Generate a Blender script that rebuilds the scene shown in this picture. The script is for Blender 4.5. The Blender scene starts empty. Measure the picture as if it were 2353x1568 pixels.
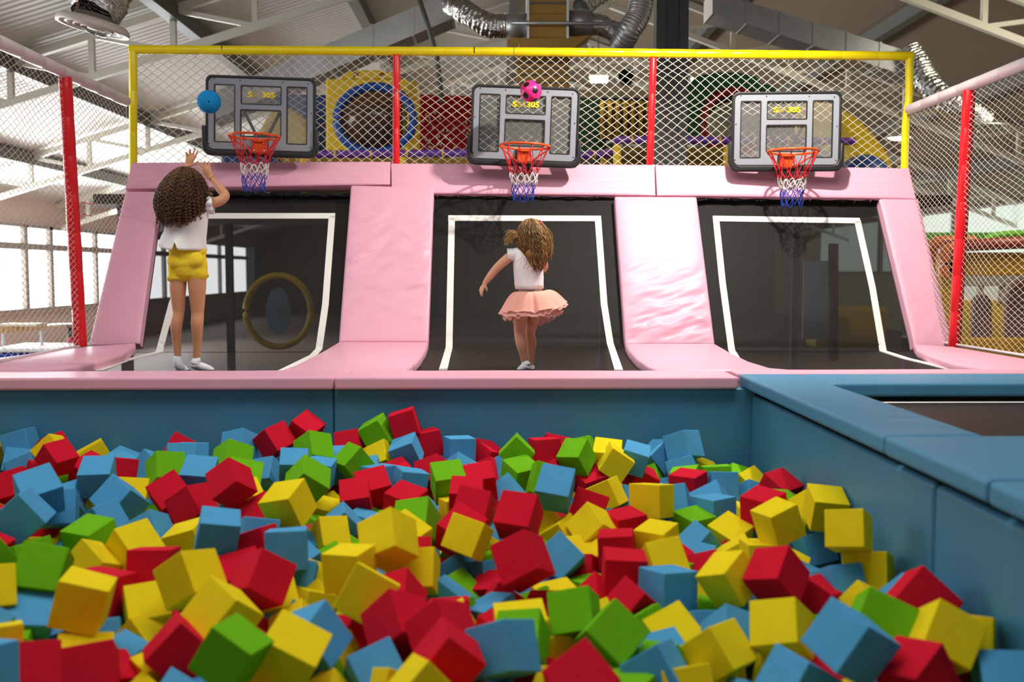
import bpy, bmesh, math, random
import numpy as np
from mathutils import Vector, Matrix, Quaternion, noise
random.seed(7); RNG = np.random.default_rng(7)
SC = bpy.context.scene
COL = SC.collection
PI = math.pi
# ------------------------------------------------------------------ camera (2353 x 1568 frame, 35 mm lens)
F, CX, CY = 2288.0, 1176.5, 784.0
TH, PS = math.atan(160/F), math.atan(34.5/F)
EYE = Vector((0, 0, 0.572))
FW = Vector((math.sin(PS)*math.cos(TH), math.cos(PS)*math.cos(TH), -math.sin(TH)))
RT = Vector((math.cos(PS), -math.sin(PS), 0)); UP = RT.cross(FW)
def ray(px, py): return RT*((px-CX)/F) - UP*((py-CY)/F) + FW
def U(px, py, Y):            # point seen at a pixel on the upright plane y = Y
    d = ray(px, py); return EYE + d*((Y-EYE.y)/d.y)
def UZ(px, py, z):           # ... on the level plane
    d = ray(px, py); return EYE + d*((z-EYE.z)/d.z)
def UP_(px, py, P, n):       # ... on any plane
    d = ray(px, py); return EYE + d*((P-EYE).dot(n)/d.dot(n))
def ppm(Y): return Y/F       # metres per pixel at a depth
cam = bpy.data.cameras.new('camera'); camo = bpy.data.objects.new('camera', cam); COL.objects.link(camo)
cam.sensor_width = 36; cam.lens = F*36/2353; cam.clip_start = .05; cam.clip_end = 200
camo.matrix_world = Matrix(((RT.x, UP.x, -FW.x, EYE.x), (RT.y, UP.y, -FW.y, EYE.y), (RT.z, UP.z, -FW.z, EYE.z), (0, 0, 0, 1)))
cam.dof.use_dof = True; cam.dof.focus_distance = 6.6; cam.dof.aperture_fstop = 1.9
SC.camera = camo
# ------------------------------------------------------------------ materials
def lin(c):
    return tuple(((x/255)/12.92 if x/255 <= .04045 else ((x/255+.055)/1.055)**2.4) for x in c)
def mat(name, rgb, rough=.6, spec=.3, metal=0, bump=0, bscale=60, var=0, vscale=5, alpha=1, emit=0, sheen=0, sss=0, wave=None, coat=0):
    m = bpy.data.materials.new(name); m.use_nodes = True
    nt = m.node_tree; b = nt.nodes['Principled BSDF']; L = nt.links
    c = (*lin(rgb), 1)
    b.inputs['Base Color'].default_value = c
    b.inputs['Roughness'].default_value = rough; b.inputs['Metallic'].default_value = metal
    b.inputs['Specular IOR Level'].default_value = spec
    b.inputs['Coat Weight'].default_value = coat
    b.inputs['Sheen Weight'].default_value = sheen
    if sss: b.inputs['Subsurface Weight'].default_value = sss; b.inputs['Subsurface Radius'].default_value = (.01, .005, .003)
    b.inputs['Alpha'].default_value = alpha
    if emit: b.inputs['Emission Color'].default_value = c; b.inputs['Emission Strength'].default_value = emit
    tc = nt.nodes.new('ShaderNodeTexCoord')
    if var:
        n = nt.nodes.new('ShaderNodeTexNoise'); n.inputs['Scale'].default_value = vscale; n.inputs['Detail'].default_value = 4
        L.new(tc.outputs['Object'], n.inputs['Vector'])
        r = nt.nodes.new('ShaderNodeMapRange'); r.inputs[1].default_value = .3; r.inputs[2].default_value = .7
        r.inputs[3].default_value = 1-var; r.inputs[4].default_value = 1+var
        L.new(n.outputs['Fac'], r.inputs[0])
        mx = nt.nodes.new('ShaderNodeVectorMath'); mx.operation = 'SCALE'; mx.inputs[0].default_value = c[:3]
        L.new(r.outputs[0], mx.inputs['Scale']); L.new(mx.outputs[0], b.inputs['Base Color'])
    if bump:
        if wave:
            n = nt.nodes.new('ShaderNodeTexWave'); n.bands_direction = wave; n.inputs['Scale'].default_value = bscale; n.inputs['Distortion'].default_value = .3
        else:
            n = nt.nodes.new('ShaderNodeTexNoise'); n.inputs['Scale'].default_value = bscale; n.inputs['Detail'].default_value = 3
        L.new(tc.outputs['Object'], n.inputs['Vector'])
        bp = nt.nodes.new('ShaderNodeBump'); bp.inputs['Strength'].default_value = bump; bp.inputs['Distance'].default_value = .02
        L.new(n.outputs['Fac'], bp.inputs['Height']); L.new(bp.outputs[0], b.inputs['Normal'])
    return m
M = {}
M['pink'] = mat('pink_vinyl', (232, 172, 194), .42, .35, bump=.05, bscale=9, var=.02)
M['blue_pad'] = mat('blue_vinyl', (74, 138, 174), .45, .35, bump=.05, bscale=9, var=.02)
M['foam_y'] = mat('yellow_foam', (243, 217, 30), .95, .1, bump=.12, bscale=170, var=.03, vscale=3)
M['foam_b'] = mat('blue_foam', (84, 162, 212), .95, .1, bump=.12, bscale=170, var=.03, vscale=3)
M['foam_r'] = mat('red_foam', (212, 26, 50), .95, .1, bump=.12, bscale=170, var=.03, vscale=3)
M['foam_g'] = mat('green_foam', (112, 186, 26), .95, .1, bump=.12, bscale=170, var=.03, vscale=3)
M['mat_black'] = mat('black_trampoline_mesh', (21, 19, 18), .6, .22, bump=.15, bscale=120, var=.25, vscale=14, alpha=.86)
M['mat_edge'] = mat('black_webbing', (18, 18, 19), .7, .2)
M['line'] = mat('white_line', (238, 236, 232), .6, .2, var=.03)
M['yellow_tube'] = mat('yellow_vinyl_tube', (250, 226, 8), .28, .5, bump=.12, bscale=14)
M['red_tube'] = mat('red_vinyl_tube', (226, 26, 36), .3, .5, bump=.12, bscale=16)
M['white_tube'] = mat('pale_vinyl_tube', (232, 220, 224), .3, .5, bump=.1, bscale=14)
M['net'] = mat('white_net_cord', (226, 216, 202), .75, .2)
M['black_plastic'] = mat('black_plastic', (34, 34, 36), .42, .4)
M['grey_board'] = mat('grey_board', (142, 146, 156), .5, .3)
M['orange'] = mat('orange_steel', (228, 84, 22), .32, .5)
M['chrome'] = mat('chrome', (210, 210, 210), .2, .5, metal=1)
M['logo'] = mat('yellow_print', (244, 214, 20), .5, .3)
M['logo_line'] = mat('print_outline', (190, 172, 66), .5, .3)
M['cord_r'] = mat('red_cord', (214, 44, 52), .7, .2); M['cord_w'] = mat('white_cord', (236, 232, 226), .7, .2); M['cord_b'] = mat('blue_cord', (44, 70, 168), .7, .2)
M['glass'] = mat('smoky_panel', (150, 150, 150), .12, .5, alpha=.22)
M['steel_white'] = mat('white_steel', (226, 222, 208), .5, .3)
M['steel_dark'] = mat('dark_steel', (98, 98, 92), .5, .3)
M['column'] = mat('dark_grey_column', (72, 74, 78), .5, .3)
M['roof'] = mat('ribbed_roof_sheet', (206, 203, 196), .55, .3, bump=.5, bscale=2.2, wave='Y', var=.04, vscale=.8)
M['duct'] = mat('galvanised_duct', (176, 178, 178), .4, .5, metal=.75, var=.1, vscale=3)
M['foil'] = mat('aluminium_foil_duct', (206, 206, 204), .24, .5, metal=1, bump=.9, bscale=22)
M['ochre'] = mat('ochre_duct', (166, 128, 58), .55, .3, var=.06)
M['gap'] = mat('black_gap', (12, 12, 14), .8, .1)
# ------------------------------------------------------------------ object helpers
def link(name, me, m=None, parent=None):
    o = bpy.data.objects.new(name, me); COL.objects.link(o)
    if m is not None:
        for x in (m if isinstance(m, (list, tuple)) else [m]): me.materials.append(x)
    if parent is not None:
        o.parent = parent; o.matrix_parent_inverse = parent.matrix_basis.inverted()
    return o
def tag(o, label=None, cat=None, group=None, kind=None):
    if label: o['label'] = label
    if cat: o['category'] = cat
    if group: o['group'] = group
    if kind: o['kind'] = kind
    return o
def thing(name, label, cat, loc=(0, 0, 0), group=None):
    o = bpy.data.objects.new(name, None); COL.objects.link(o); o.location = loc; o.empty_display_size = .1
    return tag(o, label, cat, group)
def from_bm(name, bm, m, parent=None, smooth=False):
    me = bpy.data.meshes.new(name); bm.normal_update(); bm.to_mesh(me); bm.free()
    if smooth: me.shade_smooth()
    return link(name, me, m, parent)
def raw(name, V, Fc, m, parent=None, smooth=False, mi=None):
    me = bpy.data.meshes.new(name); me.from_pydata([tuple(v) for v in V], [], Fc); me.update()
    o = link(name, me, m, parent)
    if mi is not None: me.polygons.foreach_set('material_index', mi)
    if smooth: me.shade_smooth()
    return o
def bev(bm, w, seg=2, ang=.6):
    es = [e for e in bm.edges if len(e.link_faces) == 2 and e.calc_face_angle(0) > ang]
    if es: bmesh.ops.bevel(bm, geom=es, offset=w, segments=seg, affect='EDGES', profile=.5, clamp_overlap=True)
def add_box(bm, c, s, mtx=None):
    vs = []
    for dx in (-.5, .5):
        for dy in (-.5, .5):
            for dz in (-.5, .5):
                p = Vector((c[0]+dx*s[0], c[1]+dy*s[1], c[2]+dz*s[2]))
                vs.append(bm.verts.new(mtx @ p if mtx else p))
    for f in ((0, 1, 3, 2), (4, 6, 7, 5), (0, 4, 5, 1), (2, 3, 7, 6), (0, 2, 6, 4), (1, 5, 7, 3)):
        bm.faces.new([vs[i] for i in f])
def box(name, c, s, m, parent=None, bw=0, seg=2, rot=None):
    bm = bmesh.new(); add_box(bm, (0, 0, 0), s); bmesh.ops.recalc_face_normals(bm, faces=bm.faces)
    if bw: bev(bm, bw, seg)
    mt = Matrix.Translation(Vector(c)) @ (rot.to_matrix().to_4x4() if rot else Matrix())
    bmesh.ops.transform(bm, matrix=mt, verts=bm.verts)
    return from_bm(name, bm, m, parent, smooth=False)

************

• YOUR TASK: Copy out every line in the listing where the word "scene" appears.

• EXERCISE ANSWER:
Generate a Blender script that rebuilds the scene shown in this picture. The script is for Blender 4.5. The Blender scene starts empty. Measure the picture as if it were 2353x1568 pixels.
SC = bpy.context.scene